In the meantime, Lord Irvine restates his case with resigned modesty. Yes, he confirmed yesterday to the Home Affairs Committee, he did feel that "for male adults of sound mind ... the days of breeches and tights and buckled shoes have passed". He had no objection to full costume on some occasions. When ceremony demanded it, he was prepared to perch on the woolsack in "full kit", like a mischievous boy consigned to the naughty cushion. In such circumstances he would buckle down, buckle up, buckle to and buckle under.

But for routine business he would much prefer to get his kit off, and the very first thing to go would be the wig. This is understandable. Barristers' wigs, of which the Lord Chancellor also disapproves, are hardly very onerous accessories. They perch on top of the head, a small mammal seeking refuge from a flood. The Lord Chancellor's wig is a more ponderous matter altogether - in its combination of wrap-around clutch and fleecy dangle it brings to mind a sheep clinging to a bollard. This is not very comfortable for the bollard. "The wig weighs an absolute ton, I can tell you," said Lord Irvine plaintively as he made his case to a wig loyalist.

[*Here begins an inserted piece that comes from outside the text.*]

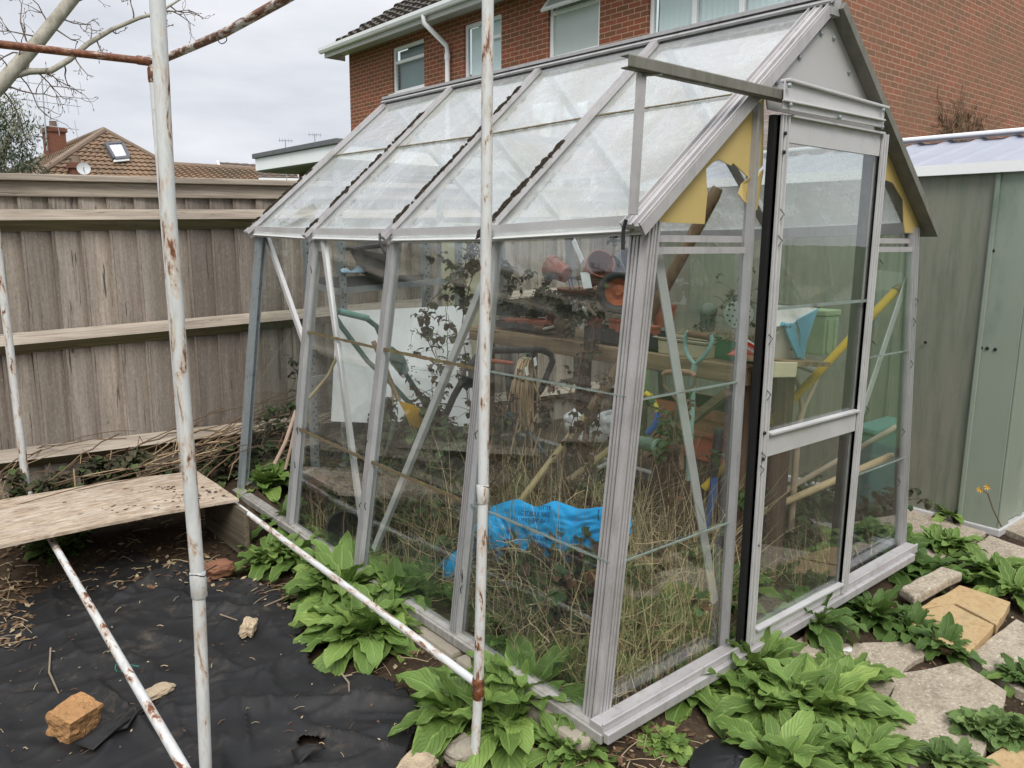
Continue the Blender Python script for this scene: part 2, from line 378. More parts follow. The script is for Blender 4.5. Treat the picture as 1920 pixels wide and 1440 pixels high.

It wasn't the only question of costume that came up. The fondness of some judges for rolling up their trouser legs and donning embroidered aprons was raised by Gerald Howarth, who asked the Lord Chancellor to comment on the Government's register of judicial Freemasons.

Rather as The Sun opened a "tell us if you're gay" hotline for cabinet ministers this week, the Government has recently instituted a "come out of the lodge" line for magistrates and High Court judges. Yesterday, Lord Irvine told us how many magistrates had availed themselves of this service, revealing that 6.8 per cent had confirmed that they indulged in mumbo- jumbo, though they did it in private and only with other consenting adults, while 5.4 per cent had refused to answer the question.

There was an almost audible buzz as journalists set about working out what percentage of Britain's magistrates could legitimately be identified as members of the funny handshake brigade. Start with 6.8, double it to account for the fact that women can't become Masons, add the year of your birth, take away as little as possible to account for conscientious objection, and end up with a number that you think you might get away with.

Mr Howarth shook his head disapprovingly at such flagrant outing and made one last sartorial suggestion. As shop steward for the nation's judges, wouldn't the Lord Chancellor defend them against this gross invasion of privacy? Lord Irvine, a man who likes to feel the wind in his hair, knew better than to swap his horsehair for a flat cap, and declined the offered post.